• [Task details]: What follows is a listing to be transcribed exactly.

• [Dataset content]:
***

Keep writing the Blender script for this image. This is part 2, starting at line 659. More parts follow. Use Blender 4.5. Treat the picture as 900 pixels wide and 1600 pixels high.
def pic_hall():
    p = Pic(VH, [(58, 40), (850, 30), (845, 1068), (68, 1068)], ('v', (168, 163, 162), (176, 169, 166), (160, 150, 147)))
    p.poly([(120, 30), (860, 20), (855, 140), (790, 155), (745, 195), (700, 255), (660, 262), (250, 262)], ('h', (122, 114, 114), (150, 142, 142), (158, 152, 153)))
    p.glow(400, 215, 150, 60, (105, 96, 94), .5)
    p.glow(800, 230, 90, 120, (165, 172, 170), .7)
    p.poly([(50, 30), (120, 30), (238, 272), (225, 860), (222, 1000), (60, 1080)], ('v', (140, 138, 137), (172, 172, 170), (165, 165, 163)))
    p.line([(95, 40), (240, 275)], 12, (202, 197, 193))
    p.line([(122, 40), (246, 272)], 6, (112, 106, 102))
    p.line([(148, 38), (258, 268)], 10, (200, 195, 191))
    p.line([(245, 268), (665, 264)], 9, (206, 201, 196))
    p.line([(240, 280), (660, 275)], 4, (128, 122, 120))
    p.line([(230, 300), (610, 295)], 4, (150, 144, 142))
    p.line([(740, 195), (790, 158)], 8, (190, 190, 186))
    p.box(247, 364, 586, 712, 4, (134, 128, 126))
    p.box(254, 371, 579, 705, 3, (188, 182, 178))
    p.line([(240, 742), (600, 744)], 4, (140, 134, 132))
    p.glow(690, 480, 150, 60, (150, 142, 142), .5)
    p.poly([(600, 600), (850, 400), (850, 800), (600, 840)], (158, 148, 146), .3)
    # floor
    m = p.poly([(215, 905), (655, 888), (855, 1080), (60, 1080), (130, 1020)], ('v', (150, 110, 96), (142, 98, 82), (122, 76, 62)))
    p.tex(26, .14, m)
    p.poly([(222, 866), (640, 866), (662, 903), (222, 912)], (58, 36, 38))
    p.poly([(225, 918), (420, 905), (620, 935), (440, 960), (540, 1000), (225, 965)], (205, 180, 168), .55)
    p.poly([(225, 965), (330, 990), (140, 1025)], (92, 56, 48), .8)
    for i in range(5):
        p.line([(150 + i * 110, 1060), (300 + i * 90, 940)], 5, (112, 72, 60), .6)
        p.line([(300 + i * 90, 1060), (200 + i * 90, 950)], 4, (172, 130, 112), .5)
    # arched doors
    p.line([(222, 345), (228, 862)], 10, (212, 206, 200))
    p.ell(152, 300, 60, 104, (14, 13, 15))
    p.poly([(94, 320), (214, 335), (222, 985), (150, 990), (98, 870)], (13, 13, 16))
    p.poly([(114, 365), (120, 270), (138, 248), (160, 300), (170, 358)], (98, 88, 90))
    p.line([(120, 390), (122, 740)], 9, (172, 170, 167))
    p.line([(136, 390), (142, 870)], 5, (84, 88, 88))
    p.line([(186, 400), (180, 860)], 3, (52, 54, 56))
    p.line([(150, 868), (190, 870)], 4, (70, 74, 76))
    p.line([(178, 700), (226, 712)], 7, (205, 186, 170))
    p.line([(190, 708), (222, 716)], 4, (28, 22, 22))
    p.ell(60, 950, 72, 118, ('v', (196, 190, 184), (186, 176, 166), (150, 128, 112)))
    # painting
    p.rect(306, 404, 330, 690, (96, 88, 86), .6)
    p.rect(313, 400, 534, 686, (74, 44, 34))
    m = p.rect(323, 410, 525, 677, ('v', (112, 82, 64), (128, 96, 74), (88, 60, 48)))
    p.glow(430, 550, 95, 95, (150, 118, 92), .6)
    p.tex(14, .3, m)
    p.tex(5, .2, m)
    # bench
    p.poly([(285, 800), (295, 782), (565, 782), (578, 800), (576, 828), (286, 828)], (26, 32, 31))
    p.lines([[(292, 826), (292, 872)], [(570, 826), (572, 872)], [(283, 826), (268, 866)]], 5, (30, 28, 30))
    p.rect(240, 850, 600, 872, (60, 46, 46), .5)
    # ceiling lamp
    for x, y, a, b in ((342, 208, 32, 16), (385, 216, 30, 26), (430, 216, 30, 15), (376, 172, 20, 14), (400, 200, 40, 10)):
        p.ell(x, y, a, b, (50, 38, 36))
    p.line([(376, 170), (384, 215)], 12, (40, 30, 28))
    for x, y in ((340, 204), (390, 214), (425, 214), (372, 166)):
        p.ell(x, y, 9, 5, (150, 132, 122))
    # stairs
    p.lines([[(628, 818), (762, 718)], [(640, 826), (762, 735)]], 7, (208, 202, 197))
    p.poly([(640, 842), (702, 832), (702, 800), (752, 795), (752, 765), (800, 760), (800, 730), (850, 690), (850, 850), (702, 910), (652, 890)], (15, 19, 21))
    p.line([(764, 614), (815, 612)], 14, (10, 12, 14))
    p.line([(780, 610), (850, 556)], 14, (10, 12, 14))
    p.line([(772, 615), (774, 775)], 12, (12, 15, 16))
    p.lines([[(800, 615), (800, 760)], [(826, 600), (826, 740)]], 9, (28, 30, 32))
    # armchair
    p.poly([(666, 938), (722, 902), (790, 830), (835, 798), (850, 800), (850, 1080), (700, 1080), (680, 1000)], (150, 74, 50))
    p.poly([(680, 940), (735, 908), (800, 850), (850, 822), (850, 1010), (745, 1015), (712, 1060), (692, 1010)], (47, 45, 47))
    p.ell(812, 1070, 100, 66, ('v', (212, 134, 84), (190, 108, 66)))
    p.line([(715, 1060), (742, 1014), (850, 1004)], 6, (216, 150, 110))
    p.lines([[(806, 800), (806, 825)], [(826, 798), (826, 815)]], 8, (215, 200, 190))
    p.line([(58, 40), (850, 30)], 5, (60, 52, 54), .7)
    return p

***

• [Solution for this problem]:
Keep writing the Blender script for this image. This is part 2, starting at line 659. More parts follow. Use Blender 4.5. Treat the picture as 900 pixels wide and 1600 pixels high.
def pic_hall():
    p = Pic(VH, [(58, 40), (850, 30), (845, 1068), (68, 1068)], ('v', (168, 163, 162), (176, 169, 166), (160, 150, 147)))
    p.poly([(120, 30), (860, 20), (855, 140), (790, 155), (745, 195), (700, 255), (660, 262), (250, 262)], ('h', (122, 114, 114), (150, 142, 142), (158, 152, 153)))
    p.glow(400, 215, 150, 60, (105, 96, 94), .5)
    p.glow(800, 230, 90, 120, (165, 172, 170), .7)
    p.poly([(50, 30), (120, 30), (238, 272), (225, 860), (222, 1000), (60, 1080)], ('v', (140, 138, 137), (172, 172, 170), (165, 165, 163)))
    p.line([(95, 40), (240, 275)], 12, (202, 197, 193))
    p.line([(122, 40), (246, 272)], 6, (112, 106, 102))
    p.line([(148, 38), (258, 268)], 10, (200, 195, 191))
    p.line([(245, 268), (665, 264)], 9, (206, 201, 196))
    p.line([(240, 280), (660, 275)], 4, (128, 122, 120))
    p.line([(230, 300), (610, 295)], 4, (150, 144, 142))
    p.line([(740, 195), (790, 158)], 8, (190, 190, 186))
    p.box(247, 364, 586, 712, 4, (134, 128, 126))
    p.box(254, 371, 579, 705, 3, (188, 182, 178))
    p.line([(240, 742), (600, 744)], 4, (140, 134, 132))
    p.glow(690, 480, 150, 60, (150, 142, 142), .5)
    p.poly([(600, 600), (850, 400), (850, 800), (600, 840)], (158, 148, 146), .3)
    # floor
    m = p.poly([(215, 905), (655, 888), (855, 1080), (60, 1080), (130, 1020)], ('v', (150, 110, 96), (142, 98, 82), (122, 76, 62)))
    p.tex(26, .14, m)
    p.poly([(222, 866), (640, 866), (662, 903), (222, 912)], (58, 36, 38))
    p.poly([(225, 918), (420, 905), (620, 935), (440, 960), (540, 1000), (225, 965)], (205, 180, 168), .55)
    p.poly([(225, 965), (330, 990), (140, 1025)], (92, 56, 48), .8)
    for i in range(5):
        p.line([(150 + i * 110, 1060), (300 + i * 90, 940)], 5, (112, 72, 60), .6)
        p.line([(300 + i * 90, 1060), (200 + i * 90, 950)], 4, (172, 130, 112), .5)
    # arched doors
    p.line([(222, 345), (228, 862)], 10, (212, 206, 200))
    p.ell(152, 300, 60, 104, (14, 13, 15))
    p.poly([(94, 320), (214, 335), (222, 985), (150, 990), (98, 870)], (13, 13, 16))
    p.poly([(114, 365), (120, 270), (138, 248), (160, 300), (170, 358)], (98, 88, 90))
    p.line([(120, 390), (122, 740)], 9, (172, 170, 167))
    p.line([(136, 390), (142, 870)], 5, (84, 88, 88))
    p.line([(186, 400), (180, 860)], 3, (52, 54, 56))
    p.line([(150, 868), (190, 870)], 4, (70, 74, 76))
    p.line([(178, 700), (226, 712)], 7, (205, 186, 170))
    p.line([(190, 708), (222, 716)], 4, (28, 22, 22))
    p.ell(60, 950, 72, 118, ('v', (196, 190, 184), (186, 176, 166), (150, 128, 112)))
    # painting
    p.rect(306, 404, 330, 690, (96, 88, 86), .6)
    p.rect(313, 400, 534, 686, (74, 44, 34))
    m = p.rect(323, 410, 525, 677, ('v', (112, 82, 64), (128, 96, 74), (88, 60, 48)))
    p.glow(430, 550, 95, 95, (150, 118, 92), .6)
    p.tex(14, .3, m)
    p.tex(5, .2, m)
    # bench
    p.poly([(285, 800), (295, 782), (565, 782), (578, 800), (576, 828), (286, 828)], (26, 32, 31))
    p.lines([[(292, 826), (292, 872)], [(570, 826), (572, 872)], [(283, 826), (268, 866)]], 5, (30, 28, 30))
    p.rect(240, 850, 600, 872, (60, 46, 46), .5)
    # ceiling lamp
    for x, y, a, b in ((342, 208, 32, 16), (385, 216, 30, 26), (430, 216, 30, 15), (376, 172, 20, 14), (400, 200, 40, 10)):
        p.ell(x, y, a, b, (50, 38, 36))
    p.line([(376, 170), (384, 215)], 12, (40, 30, 28))
    for x, y in ((340, 204), (390, 214), (425, 214), (372, 166)):
        p.ell(x, y, 9, 5, (150, 132, 122))
    # stairs
    p.lines([[(628, 818), (762, 718)], [(640, 826), (762, 735)]], 7, (208, 202, 197))
    p.poly([(640, 842), (702, 832), (702, 800), (752, 795), (752, 765), (800, 760), (800, 730), (850, 690), (850, 850), (702, 910), (652, 890)], (15, 19, 21))
    p.line([(764, 614), (815, 612)], 14, (10, 12, 14))
    p.line([(780, 610), (850, 556)], 14, (10, 12, 14))
    p.line([(772, 615), (774, 775)], 12, (12, 15, 16))
    p.lines([[(800, 615), (800, 760)], [(826, 600), (826, 740)]], 9, (28, 30, 32))
    # armchair
    p.poly([(666, 938), (722, 902), (790, 830), (835, 798), (850, 800), (850, 1080), (700, 1080), (680, 1000)], (150, 74, 50))
    p.poly([(680, 940), (735, 908), (800, 850), (850, 822), (850, 1010), (745, 1015), (712, 1060), (692, 1010)], (47, 45, 47))
    p.ell(812, 1070, 100, 66, ('v', (212, 134, 84), (190, 108, 66)))
    p.line([(715, 1060), (742, 1014), (850, 1004)], 6, (216, 150, 110))
    p.lines([[(806, 800), (806, 825)], [(826, 798), (826, 815)]], 8, (215, 200, 190))
    p.line([(58, 40), (850, 30)], 5, (60, 52, 54), .7)
    return p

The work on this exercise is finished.